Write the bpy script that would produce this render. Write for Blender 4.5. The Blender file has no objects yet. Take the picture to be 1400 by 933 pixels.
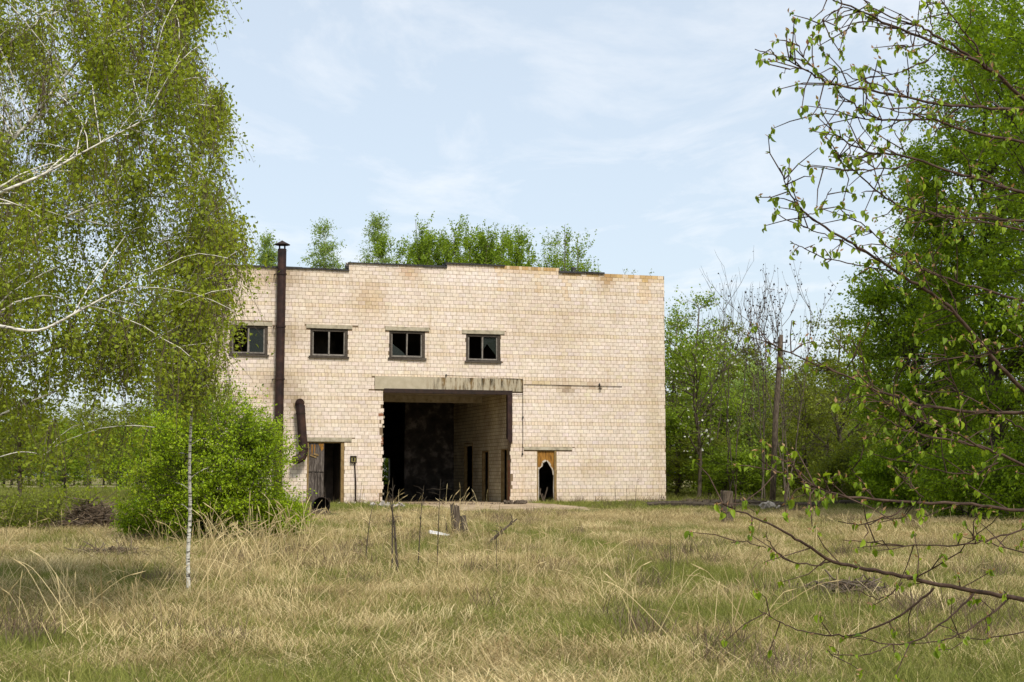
import bpy, math, random
import numpy as np
from math import radians as R, sin, cos, pi

# ------------------------------------------------------------------ camera, sky, sun, exposure
S = bpy.context.scene
C = S.collection
FPX = 2050.0                       # focal length in pixels of the 1400 px wide photograph
PIT = math.atan((652 - 466.5) / FPX)
EYE = 1.12
cam_d = bpy.data.cameras.new('camera'); cam = bpy.data.objects.new('camera', cam_d); C.objects.link(cam)
cam.location = (0, 0, EYE); cam.rotation_euler = (pi / 2 + PIT, 0, 0)
cam_d.sensor_width = 36; cam_d.lens = 36 * FPX / 1400; cam_d.clip_start = 0.1; cam_d.clip_end = 8000
S.camera = cam
SUN_AZ = math.atan2(0.42, -0.90); SUN_EL = R(50)
w = bpy.data.worlds.new('World'); S.world = w; w.use_nodes = True
nt = w.node_tree; N = nt.nodes; L = nt.links; N.clear()
out = N.new('ShaderNodeOutputWorld'); bg = N.new('ShaderNodeBackground'); bg.inputs[1].default_value = 0.118
sky = N.new('ShaderNodeTexSky'); sky.sky_type = 'NISHITA'; sky.sun_disc = False
sky.sun_elevation = SUN_EL; sky.sun_rotation = SUN_AZ; sky.dust_density = 1.6; sky.air_density = 1.0; sky.ozone_density = 1.5
# thin cirrus: noise on the plane of the cloud layer
tc = N.new('ShaderNodeTexCoord'); sp = N.new('ShaderNodeSeparateXYZ'); L.new(tc.outputs['Generated'], sp.inputs[0])
mx = N.new('ShaderNodeMath'); mx.operation = 'MAXIMUM'; mx.inputs[1].default_value = 0.03; L.new(sp.outputs[2], mx.inputs[0])
dv = N.new('ShaderNodeVectorMath'); dv.operation = 'DIVIDE'; cb = N.new('ShaderNodeCombineXYZ')
for i in range(3): L.new(mx.outputs[0], cb.inputs[i])
L.new(tc.outputs['Generated'], dv.inputs[0]); L.new(cb.outputs[0], dv.inputs[1])
mp = N.new('ShaderNodeMapping'); mp.inputs['Scale'].default_value = (1.9, 1.0, 0.0); mp.inputs['Rotation'].default_value = (0, 0, 0.35); mp.inputs['Location'].default_value = (3.1, 1.7, 0)
L.new(dv.outputs[0], mp.inputs[0])
n1 = N.new('ShaderNodeTexNoise'); n1.inputs['Scale'].default_value = 0.9; n1.inputs['Detail'].default_value = 7; n1.inputs['Roughness'].default_value = 0.62; n1.inputs['Distortion'].default_value = 0.5
L.new(mp.outputs[0], n1.inputs['Vector'])
cr = N.new('ShaderNodeValToRGB'); cr.color_ramp.elements[0].position = 0.48; cr.color_ramp.elements[0].color = (0, 0, 0, 1)
cr.color_ramp.elements[1].position = 0.78; cr.color_ramp.elements[1].color = (0.6, 0.6, 0.6, 1)
L.new(n1.outputs[0], cr.inputs[0])
mxc = N.new('ShaderNodeMixRGB'); mxc.inputs[2].default_value = (7.6, 7.6, 7.7, 1)
# thin veil of high cloud over the whole sky
veil = N.new('ShaderNodeMixRGB'); veil.inputs[0].default_value = 0.6; veil.inputs[2].default_value = (6.1, 6.75, 7.3, 1)
L.new(sky.outputs[0], veil.inputs[1])
L.new(cr.outputs[0], mxc.inputs[0]); L.new(veil.outputs[0], mxc.inputs[1])
L.new(mxc.outputs[0], bg.inputs[0]); L.new(bg.outputs[0], out.inputs[0])
sd = bpy.data.lights.new('sun', 'SUN'); sd.energy = 3.4; sd.angle = R(12.0); sd.color = (1.0, 0.95, 0.87)
sun = bpy.data.objects.new('sun', sd); C.objects.link(sun)
from mathutils import Vector
ts = Vector((sin(SUN_AZ) * cos(SUN_EL), cos(SUN_AZ) * cos(SUN_EL), sin(SUN_EL)))
sun.rotation_euler = ts.to_track_quat('Z', 'Y').to_euler()
S.view_settings.view_transform = 'Standard'; S.view_settings.look = 'None'; S.view_settings.exposure = 0.32; S.view_settings.gamma = 1.0
S.cycles.max_bounces = 6; S.cycles.diffuse_bounces = 5; S.cycles.transmission_bounces = 3; S.cycles.transparent_max_bounces = 6

rng = np.random.default_rng(7)
random.seed(7)

# ------------------------------------------------------------------ geometry of the view (pixels of the photograph -> places)
def ray(px, py):
    u = px - 700.0; v = 466.5 - py
    return np.array((u, FPX * cos(PIT) - v * sin(PIT), FPX * sin(PIT) + v * cos(PIT)))
def P(px, py, Y):
    r = ray(px, py); k = Y / r[1]
    return np.array((r[0] * k, Y, EYE + r[2] * k))
def GX(px, Y): return (px - 700.0) / (FPX / cos(PIT) ) * Y * 1.0 / cos(PIT) * cos(PIT)
TH = R(17.5)
FO = np.array((0, 59.5)); FD = np.array((cos(TH), sin(TH))); FN = np.array((sin(TH), -cos(TH)))
def hit(px, py):
    r = ray(px, py); t = (FO @ FN) / (r[:2] @ FN); p = r * t
    return (p[:2] - FO) @ FD, EYE + p[2]
S0 = hit(280, 500)[0]
CORNER = FO + FD * S0
def F(px, py):
    s, h = hit(px, py); return s - S0, h
BL = F(909, 500)[0]                # length of the facade
BD = 25.0                          # depth of the building

def vnoise(x, y, seed=0):
    x = np.asarray(x, float); y = np.asarray(y, float)
    xi = np.floor(x).astype(np.int64); yi = np.floor(y).astype(np.int64)
    fx = x - xi; fy = y - yi; fx = fx * fx * (3 - 2 * fx); fy = fy * fy * (3 - 2 * fy)
    def h(a, b):
        n = (a * 374761393 + b * 668265263 + seed * 974711) & 0xffffffff
        n = ((n ^ (n >> 13)) * 1274126177) & 0xffffffff
        return ((n ^ (n >> 16)) & 0xffff) / 65535.0
    return (h(xi, yi) * (1 - fx) + h(xi + 1, yi) * fx) * (1 - fy) + (h(xi, yi + 1) * (1 - fx) + h(xi + 1, yi + 1) * fx) * fy
def fbm(x, y, seed=0, o=3):
    return sum(vnoise(x * 2 ** k, y * 2 ** k, seed + k) / 2 ** k for k in range(o)) / sum(1 / 2 ** k for k in range(o))
def sstep(a, b, x):
    t = np.clip((x - a) / (b - a), 0, 1); return t * t * (3 - 2 * t)
def gz(x, y):
    x = np.asarray(x, float); y = np.asarray(y, float)
    z = -0.50 + 0.56 * sstep(26, 55, y) - 0.42 * sstep(90, 200, y)
    z = z + 0.16 * (fbm(x / 3.3, y / 3.3, 3) - 0.5) * (1 - sstep(46, 54, y)) + 0.05 * (fbm(x / 0.9, y / 0.9, 9) - .5) * (1 - sstep(50, 56, y))
    return z + 0.25 * (fbm(x / 40, y / 40, 5) - 0.5) * sstep(90, 140, y)

# ------------------------------------------------------------------ helpers
def tag(o, label=None, cat=None, group=None, kind=None):
    if label: o['label'] = label
    if cat: o['category'] = cat
    if group: o['group'] = group
    if kind: o['kind'] = kind
    return o
def thing(name, loc, label, cat, group=None, rz=0):
    o = bpy.data.objects.new(name, None); C.objects.link(o); o.empty_display_size = 0.3
    o.location = [float(a) for a in loc]; o.rotation_euler = (0, 0, rz)
    return tag(o, label, cat, group)
def link(name, me, mat, parent=None, loc=None):
    if mat is not None and not me.materials: me.materials.append(mat)
    o = bpy.data.objects.new(name, me); C.objects.link(o)
    if parent: o.parent = parent
    if loc is not None: o.location = [float(a) for a in loc]
    return o
def npmesh(name, V, faces_flat, counts, attrs=None, smooth=False):
    me = bpy.data.meshes.new(name)
    V = np.asarray(V, np.float32); me.vertices.add(len(V)); me.vertices.foreach_set('co', V.ravel())
    ff = np.asarray(faces_flat, np.int32).ravel(); counts = np.asarray(counts, np.int32)
    me.loops.add(len(ff)); me.loops.foreach_set('vertex_index', ff)
    me.polygons.add(len(counts)); st = np.zeros(len(counts), np.int32); st[1:] = np.cumsum(counts)[:-1]
    me.polygons.foreach_set('loop_start', st); me.polygons.foreach_set('loop_total', counts)
    me.polygons.foreach_set('use_smooth', np.full(len(counts), bool(smooth)))
    if attrs:
        for k, a in attrs.items():
            a = np.asarray(a, np.float32)
            if a.ndim == 1:
                at = me.attributes.new(k, 'FLOAT', 'POINT'); at.data.foreach_set('value', a)
            else:
                at = me.attributes.new(k, 'FLOAT_COLOR', 'POINT'); at.data.foreach_set('color', a.ravel())
    me.update(calc_edges=True)
    return me
class MB:
    def __init__(s): s.v = []; s.f = []; s.c = []; s.n = 0; s.t = []
    def add(s, V, Fc, tint=None):
        V = np.asarray(V, float)
        s.v.append(V)
        for f in Fc: s.f.extend([i + s.n for i in f]); s.c.append(len(f))
        s.n += len(V)
        s.t.extend([0.5 if tint is None else tint] * len(V))
        return s
    def box(s, a, b, tint=None, rot=0, jit=0):
        a = np.array(a, float); b = np.array(b, float)
        V = np.array([(x, y, z) for z in (a[2], b[2]) for y in (a[1], b[1]) for x in (a[0], b[0])])
        if jit: V = V + np.random.default_rng(int(abs(a[0] * 977 + a[2] * 131))).normal(0, jit, V.shape)
        if rot:
            c = (a + b) / 2; V = V - c; V = V @ np.array(((cos(rot), 0, -sin(rot)), (0, 1, 0), (sin(rot), 0, cos(rot)))) + c
        return s.add(V, [(0, 2, 3, 1), (4, 5, 7, 6), (0, 1, 5, 4), (2, 6, 7, 3), (0, 4, 6, 2), (1, 3, 7, 5)], tint)
    def tube(s, pts, rad, n=6, caps=True, tint=None):
        pts = np.asarray(pts, float); k = len(pts)
        rad = np.full(k, rad, float) if np.isscalar(rad) else np.asarray(rad, float)
        T = np.gradient(pts, axis=0); T /= np.linalg.norm(T, axis=1)[:, None] + 1e-9
        ref = np.array((0.13, 0.9, 0.41)) if abs(T[0] @ np.array((0.13, 0.9, 0.41))) < .9 else np.array((1., 0, 0))
        U = np.cross(T, ref); U /= np.linalg.norm(U, axis=1)[:, None] + 1e-9; W = np.cross(T, U)
        a = np.arange(n) * 2 * pi / n
        V = pts[:, None, :] + rad[:, None, None] * (np.cos(a)[None, :, None] * U[:, None, :] + np.sin(a)[None, :, None] * W[:, None, :])
        base = s.n; s.v.append(V.reshape(-1, 3)); s.n += k * n
        i = (np.arange(k - 1)[:, None] * n + np.arange(n)[None, :]); j = (np.arange(k - 1)[:, None] * n + (np.arange(n) + 1)[None, :] % n)
        q = np.stack((i, j, j + n, i + n), -1).reshape(-1, 4) + base
        s.f.extend(q.ravel().tolist()); s.c.extend([4] * len(q)); s.t.extend([0.5 if tint is None else tint] * (k * n))
        if caps:
            s.f.extend([base + x for x in range(n)][::-1]); s.c.append(n)
            s.f.extend([base + (k - 1) * n + x for x in range(n)]); s.c.append(n)
        return s
    def lathe(s, c, prof, n=16, tint=None):
        c = np.array(c, float); k = len(prof); V = []
        for r, z in prof:
            for j in range(n): V.append(c + (r * cos(2 * pi * j / n), r * sin(2 * pi * j / n), z))
        Fc = [(i * n + j, i * n + (j + 1) % n, (i + 1) * n + (j + 1) % n, (i + 1) * n + j) for i in range(k - 1) for j in range(n)]
        return s.add(V, Fc, tint)
    def prism(s, poly, y0, y1, tint=None):          # polygon in x,z extruded along y
        n = len(poly); V = [(x, y0, z) for x, z in poly] + [(x, y1, z) for x, z in poly]
        Fc = [tuple(range(n)), tuple(range(2 * n - 1, n - 1, -1))] + [(i, i + n, (i + 1) % n + n, (i + 1) % n) for i in range(n)]
        return s.add(V, Fc, tint)
    def mesh(s, name, smooth=False): return npmesh(name, np.concatenate(s.v), s.f, s.c, {'tint': np.array(s.t)}, smooth)
    def build(s, name, mat, parent=None, smooth=False, loc=None): return link(name, s.mesh(name, smooth), mat, parent, loc)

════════

*What you are asked to do:* Repeat the listing above up to and including the line with "from math import radians as R, sin, cos, pi", starting from its first line. Drop any pictures.

*Answer below:*
Write the bpy script that would produce this render. Write for Blender 4.5. The Blender file has no objects yet. Take the picture to be 1400 by 933 pixels.
import bpy, math, random
import numpy as np
from math import radians as R, sin, cos, pi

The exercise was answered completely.